I realize many business owners shrug off this concept after the recent downturn in real estate values, but let me list a few reasons that may change your mind:

1. Gain more leverage. Real estate is one of the few investment vehicles where using the bank’s money couldn’t be easier. The ability to make a down payment, leverage your capital, and thus increase your overall return on investment is incredible.

2. Grow, tax-free. Buying rental property based on speculation of its value is a dangerous tactic since cash flow is the key. However, appreciation over the long-run is certainly realistic and at the least you should be considering a tax-deferred strategy. In the future, you may even consider a 1031 exchange, charitable trust, or an installment sale to lesson your tax liability further.

3. Tax free cash flow. It’s no secret that because of depreciation and mortgage interest deductions (if you leverage your capital), your cash flow should be tax-free. That’s right! The far majority of the time an investor will never pay taxes on their cash flow and can wait for capital gains on the sale of the property in the future.

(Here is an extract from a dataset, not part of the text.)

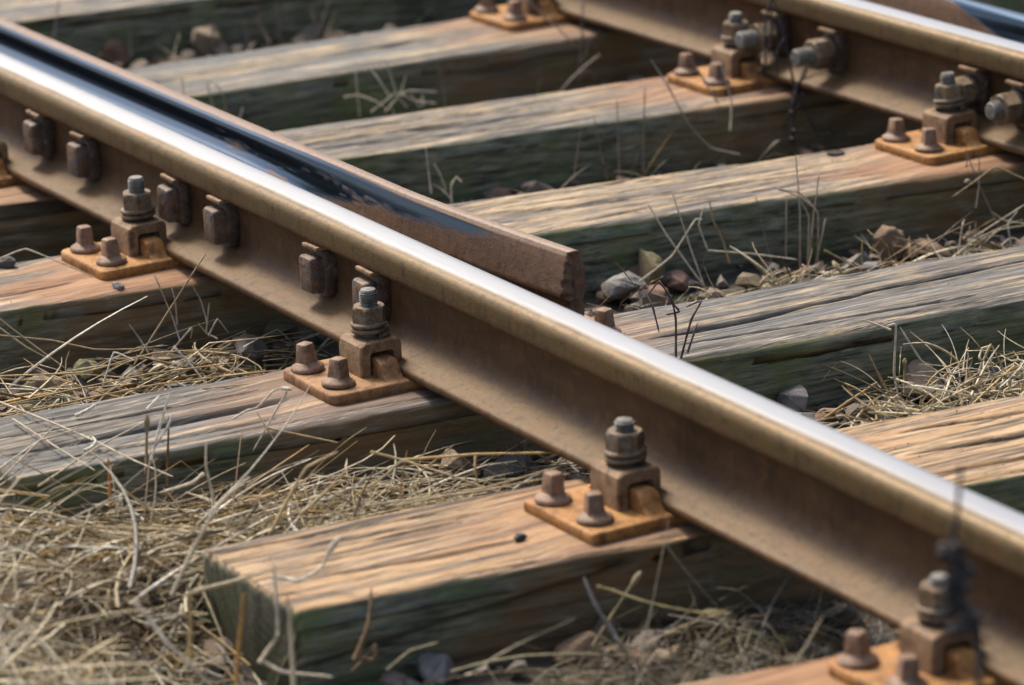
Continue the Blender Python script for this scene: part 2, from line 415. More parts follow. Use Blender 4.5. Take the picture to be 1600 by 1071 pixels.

4. The tax write-offs against your other income. Depending on your classification as an Active Investor or Real Estate Professional and your income level, there is a good chance your rental property will not only give you tax-free cash flow, but an overage of tax deductions you can use against your other income. With that said, this is something you want to discuss with your tax professional before investing so your expectations are realistic.

5. Increased tax deduction strategies. Rental property affords investors with another incredible opportunity to convert personal expenses to potentially valid business deductions. Don’t forget that rental real estate is a business. This means that travel expenses to check on your properties and payments to family members who manage your properties (such as students away at college) can be deductible and increase the tax benefits when it comes to cash flow and the future sale of the property.

6. Rental real estate is a forced retirement plan. Americans are terrible savers. We lack the self-discipline to put a monthly deposit into our IRA, SEP or 401k as small-business owners. However, buying a rental property is a significant commitment that you are required to commit to and maintain. You will always be grateful in the long-run when you don’t give up on it and build future cash flow and wealth.

I meet with a lot of successful entrepreneurs, and almost every one of them has taken profits from their businesses over the years to invest in rental property. Based on this fact and the list above, I have consistently urged my clients to buy one rental property a year and already have clients with rental properties earning them money they never imagined they’d have.

The far majority of us will never get rich overnight. It takes long-term investing and a diverse portfolio to build true wealth. Don’t forget real estate as an important part of the equation.